(Bloomberg) -- German Chancellor Olaf Scholz will submit to a parliamentary vote of confidence on Monday that he has every intention of losing to trigger a snap election on Feb. 23. Here’s what you need to know:
How did we get here?
Scholz dismantled his three—party ruling coalition with the Greens and the Free Democrats last month when he sacked FDP Finance Minister Christian Lindner due to a budget dispute.
That left the Social Democrat leader without a parliamentary majority and little option but to force a February election, seven months before the scheduled end of his four-year term.
What’s happening Monday?
Scholz will deliver a 25-minute statement to lawmakers in the lower house of parliament, or Bundestag, starting at 1 p.m. local time in Berlin, followed by a two-hour debate. The result of the roll-call vote should be known by around 4 p.m.
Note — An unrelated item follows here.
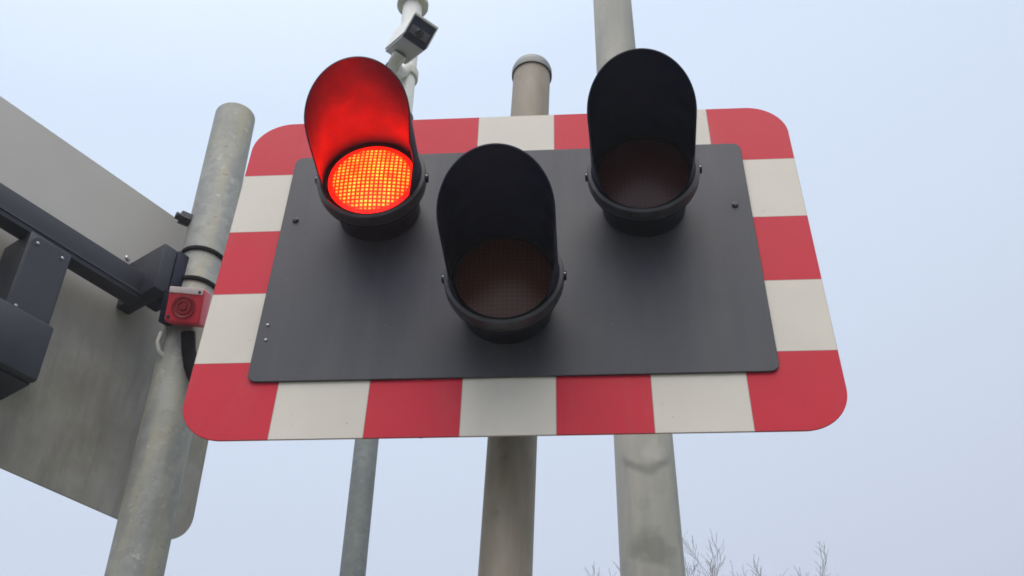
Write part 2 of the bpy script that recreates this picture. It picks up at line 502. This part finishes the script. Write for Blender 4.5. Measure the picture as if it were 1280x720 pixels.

The far-right Alternative for Germany threatened to disrupt Scholz’s plans by voting in favor of the confidence motion, prompting the Greens to announce that they plan to abstain. That makes it all-but certain Scholz will lose as planned.
What comes next?
Once that happens, he can ask President Frank-Walter Steinmeier to dissolve the Bundestag and set the election date. Steinmeier, a former Social Democrat vice chancellor, has indicated that he’ll go along with Scholz’s timetable.
What are the polls saying?
Just over two months out, the conservative CDU/CSU alliance under Friedrich Merz leads at around 31%, the AfD is second with about 18% and the SPD third at 17%, according to the latest Bloomberg polling average.
The Greens are fourth with 13% and the BSW — a new far-left party founded in January — fifth at 5%. Lindner’s FDP remains in danger of missing the 5% threshold for getting into parliament with 4%.
The conservatives have ruled out cooperating with the AfD, meaning their only path to a Bundestag majority will likely be to team up with either the SPD or the Greens, or both.
Is Scholz finished?
Not necessarily. He proved in the last federal election in 2021 that he’s capable of pulling off an unexpected comeback and Merz’s individual popularity as political leader isn’t particularly strong.
A Forsa poll for German broadcaster n-tv published last week showed that if Germans could vote directly for chancellor, Merz was in first place with 26% but had lost eight percentage points compared with November. Scholz gained five points to 18%.